[Start of PROVIDED DATA]

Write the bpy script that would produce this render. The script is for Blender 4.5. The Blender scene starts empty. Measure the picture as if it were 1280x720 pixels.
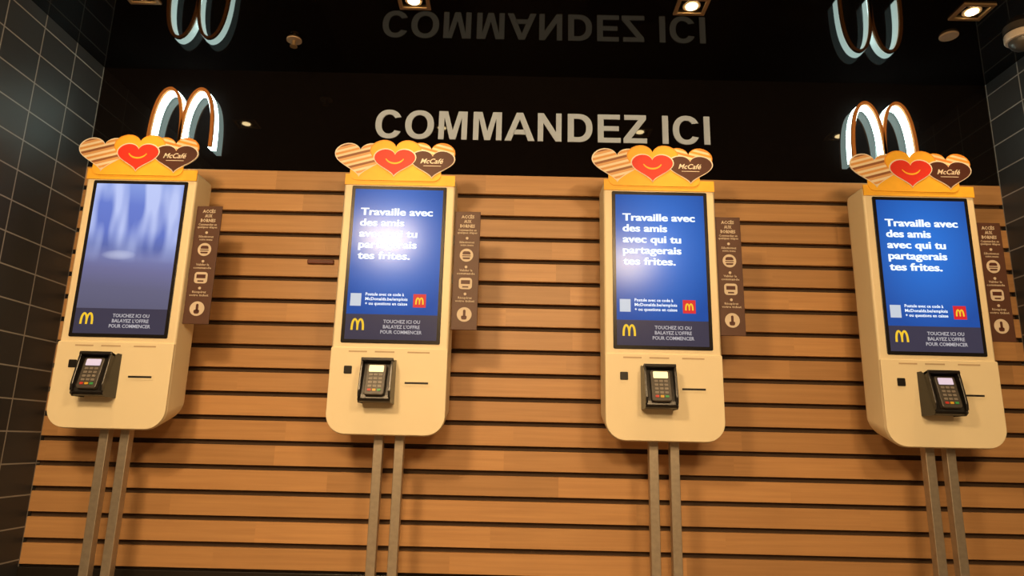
import bpy, math, random
from mathutils import Matrix, Vector
random.seed(4)
scene=bpy.context.scene
scene.view_settings.view_transform='Standard'
COL=scene.collection

# ------------------------------------------------------------------ materials
def newmat(name):
    m=bpy.data.materials.new(name); m.use_nodes=True
    return m,m.node_tree.nodes,m.node_tree.links,m.node_tree.nodes['Principled BSDF']
def mat(name,c,rough=.5,metal=0,emit=None,es=0,noise=.06,scale=30,spec=.5,coat=0):
    m,N,L,b=newmat(name)
    b.inputs['Roughness'].default_value=rough
    b.inputs['Metallic'].default_value=metal
    b.inputs['Specular IOR Level'].default_value=spec
    b.inputs['Coat Weight'].default_value=coat
    tc=N.new('ShaderNodeTexCoord'); nt=N.new('ShaderNodeTexNoise'); nt.inputs['Scale'].default_value=scale
    L.new(tc.outputs['Object'],nt.inputs['Vector'])
    r=N.new('ShaderNodeValToRGB')
    r.color_ramp.elements[0].position=.3; r.color_ramp.elements[1].position=.7
    r.color_ramp.elements[0].color=[v*(1-noise) for v in c]+[1]
    r.color_ramp.elements[1].color=[min(1,v*(1+noise)) for v in c]+[1]
    L.new(nt.outputs['Fac'],r.inputs['Fac']); L.new(r.outputs['Color'],b.inputs['Base Color'])
    if emit:
        b.inputs['Emission Color'].default_value=list(emit)+[1]; b.inputs['Emission Strength'].default_value=es
    return m
def axis(N,L,ax,src='Object'):
    tc=N.new('ShaderNodeTexCoord'); s=N.new('ShaderNodeSeparateXYZ'); L.new(tc.outputs[src],s.inputs[0]); return s
def math_(N,L,op,a,b=None):
    n=N.new('ShaderNodeMath'); n.operation=op
    for i,v in enumerate((a,b)):
        if v is None: continue
        if isinstance(v,(int,float)): n.inputs[i].default_value=v
        else: L.new(v,n.inputs[i])
    return n.outputs[0]

SL0,SLP,NS=.2233,.10054,17
def wood():
    m,N,L,b=newmat('oak_slats')
    s=axis(N,L,0)
    idx=math_(N,L,'FLOOR',math_(N,L,'DIVIDE',math_(N,L,'SUBTRACT',s.outputs['Z'],SL0),SLP))
    wn=N.new('ShaderNodeTexWhiteNoise'); wn.noise_dimensions='1D'; L.new(idx,wn.inputs['W'])
    # boards are butted end to end: each length has its own tone
    seg=math_(N,L,'FLOOR',math_(N,L,'ADD',math_(N,L,'DIVIDE',s.outputs['X'],.95),math_(N,L,'MULTIPLY',wn.outputs['Value'],7.3)))
    c2=N.new('ShaderNodeCombineXYZ'); L.new(idx,c2.inputs[0]); L.new(seg,c2.inputs[1])
    wb=N.new('ShaderNodeTexWhiteNoise'); wb.noise_dimensions='2D'; L.new(c2.outputs[0],wb.inputs['Vector'])
    cb=N.new('ShaderNodeCombineXYZ')
    L.new(math_(N,L,'ADD',math_(N,L,'MULTIPLY',s.outputs['X'],1.3),math_(N,L,'MULTIPLY',wb.outputs['Value'],40)),cb.inputs[0])
    L.new(math_(N,L,'MULTIPLY',s.outputs['Y'],30),cb.inputs[1]); L.new(math_(N,L,'MULTIPLY',s.outputs['Z'],42),cb.inputs[2])
    nt=N.new('ShaderNodeTexNoise'); nt.inputs['Scale'].default_value=1.5; nt.inputs['Detail'].default_value=5; nt.inputs['Roughness'].default_value=.6
    L.new(cb.outputs[0],nt.inputs['Vector'])
    r=N.new('ShaderNodeValToRGB'); e=r.color_ramp.elements
    e[0].position=.25; e[0].color=(.45,.240,.098,1); e[1].position=.75; e[1].color=(.58,.330,.142,1)
    L.new(nt.outputs['Fac'],r.inputs['Fac'])
    mx=N.new('ShaderNodeMixRGB'); mx.blend_type='MULTIPLY'; mx.inputs[0].default_value=1
    L.new(r.outputs['Color'],mx.inputs[1])
    v=math_(N,L,'ADD',math_(N,L,'MULTIPLY',wb.outputs['Value'],.28),.82)
    L.new(v,mx.inputs[2]); L.new(mx.outputs[0],b.inputs['Base Color'])
    b.inputs['Roughness'].default_value=.42
    return m
def tiles(name,axis_h):
    m,N,L,b=newmat(name)
    s=axis(N,L,0); cb=N.new('ShaderNodeCombineXYZ')
    L.new(s.outputs[axis_h],cb.inputs[0]); L.new(s.outputs['Z'],cb.inputs[1])
    br=N.new('ShaderNodeTexBrick'); L.new(cb.outputs[0],br.inputs['Vector'])
    br.offset=0; br.inputs['Scale'].default_value=1
    br.inputs['Brick Width'].default_value=.2; br.inputs['Row Height'].default_value=.125
    br.inputs['Mortar Size'].default_value=.0030; br.inputs['Mortar Smooth'].default_value=.2
    br.inputs['Color1'].default_value=(.025,.027,.031,1); br.inputs['Color2'].default_value=(.034,.036,.041,1)
    br.inputs['Mortar'].default_value=(.26,.26,.26,1)
    L.new(br.outputs['Color'],b.inputs['Base Color'])
    b.inputs['Roughness'].default_value=.48; b.inputs['Specular IOR Level'].default_value=.42
    bp=N.new('ShaderNodeBump'); bp.inputs['Strength'].default_value=.3; bp.inputs['Distance'].default_value=.002; bp.invert=True
    L.new(br.outputs['Fac'],bp.inputs['Height']); L.new(bp.outputs[0],b.inputs['Normal'])
    return m
def stripes(name,cols,freq,ang):
    m,N,L,b=newmat(name); s=axis(N,L,0)
    v=math_(N,L,'ADD',math_(N,L,'MULTIPLY',s.outputs['X'],math.sin(ang)*freq),math_(N,L,'MULTIPLY',s.outputs['Z'],math.cos(ang)*freq))
    f=math_(N,L,'FRACT',v)
    r=N.new('ShaderNodeValToRGB'); r.color_ramp.interpolation='CONSTANT'
    e=r.color_ramp.elements; n=len(cols)
    while len(e)<n: e.new(.5)
    for i,c in enumerate(cols): e[i].position=i/n; e[i].color=list(c)+[1]
    L.new(f,r.inputs[0]); L.new(r.outputs[0],b.inputs['Base Color']); b.inputs['Roughness'].default_value=.5
    return m
def screen_mat(name,mode):
    m,N,L,b=newmat(name); s=axis(N,L,0)
    t=math_(N,L,'DIVIDE',math_(N,L,'SUBTRACT',s.outputs['Z'],1.12),.62)
    r=N.new('ShaderNodeValToRGB'); e=r.color_ramp.elements
    if mode=='blue':
        # royal blue artwork, lighter in its middle
        dx=math_(N,L,'DIVIDE',s.outputs['X'],.26); dz=math_(N,L,'DIVIDE',math_(N,L,'SUBTRACT',s.outputs['Z'],1.54),.34)
        d=math_(N,L,'SQRT',math_(N,L,'ADD',math_(N,L,'MULTIPLY',dx,dx),math_(N,L,'MULTIPLY',dz,dz)))
        e[0].position=0; e[0].color=(.018,.19,.74,1); e[1].position=1; e[1].color=(.007,.070,.35,1)
        L.new(d,r.inputs[0]); col=r.outputs[0]
    else:
        # out-of-focus video picture: pale upright shapes above, dull grey road below
        cb=N.new('ShaderNodeCombineXYZ'); L.new(s.outputs['X'],cb.inputs[0]); L.new(math_(N,L,'MULTIPLY',s.outputs['Z'],.22),cb.inputs[1])
        nt=N.new('ShaderNodeTexNoise'); nt.inputs['Scale'].default_value=15; nt.inputs['Detail'].default_value=1
        L.new(cb.outputs[0],nt.inputs['Vector'])
        tw=math_(N,L,'ADD',t,math_(N,L,'MULTIPLY',s.outputs['X'],.12))
        vals=[(0,(.085,.082,.13)),(.30,(.12,.118,.21)),(.42,(.15,.15,.31)),(.50,(.17,.19,.42)),(.57,(.10,.14,.42)),(.66,(.11,.17,.56)),(.85,(.13,.20,.62)),(1,(.24,.34,.76))]
        while len(e)<len(vals): e.new(.5)
        for i,(p,c) in enumerate(vals): e[i].position=p; e[i].color=list(c)+[1]
        L.new(tw,r.inputs[0])
        up=N.new('ShaderNodeMapRange'); up.inputs[1].default_value=.46; up.inputs[2].default_value=.68; L.new(t,up.inputs[0])
        pk=N.new('ShaderNodeMapRange'); pk.inputs[1].default_value=.40; pk.inputs[2].default_value=.60; L.new(nt.outputs['Fac'],pk.inputs[0])
        mx=N.new('ShaderNodeMixRGB'); L.new(math_(N,L,'MULTIPLY',math_(N,L,'MULTIPLY',up.outputs[0],pk.outputs[0]),.85),mx.inputs[0])
        L.new(r.outputs[0],mx.inputs[1]); mx.inputs[2].default_value=(.56,.64,.98,1)
        # small pale object on the road
        dx=math_(N,L,'DIVIDE',math_(N,L,'ADD',s.outputs['X'],.045),.07); dz=math_(N,L,'DIVIDE',math_(N,L,'SUBTRACT',s.outputs['Z'],1.440),.022)
        d=math_(N,L,'ADD',math_(N,L,'MULTIPLY',dx,dx),math_(N,L,'MULTIPLY',dz,dz))
        sp=N.new('ShaderNodeMapRange'); sp.inputs[1].default_value=1.0; sp.inputs[2].default_value=0; sp.inputs[3].default_value=0; sp.inputs[4].default_value=.45; L.new(d,sp.inputs[0])
        m2=N.new('ShaderNodeMixRGB'); L.new(sp.outputs[0],m2.inputs[0]); L.new(mx.outputs[0],m2.inputs[1]); m2.inputs[2].default_value=(.70,.74,.95,1)
        col=m2.outputs[0]
    L.new(col,b.inputs['Emission Color']); b.inputs['Emission Strength'].default_value=1.0
    b.inputs['Base Color'].default_value=(.01,.01,.012,1); b.inputs['Roughness'].default_value=.175
    b.inputs['Specular IOR Level'].default_value=.24
    b.inputs['Specular Tint'].default_value=(.8,.9,1,1)
    return m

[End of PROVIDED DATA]

Only a number is wanted here: how many lines in the data above include the string "scene"?

EXERCISE RESPONSE
4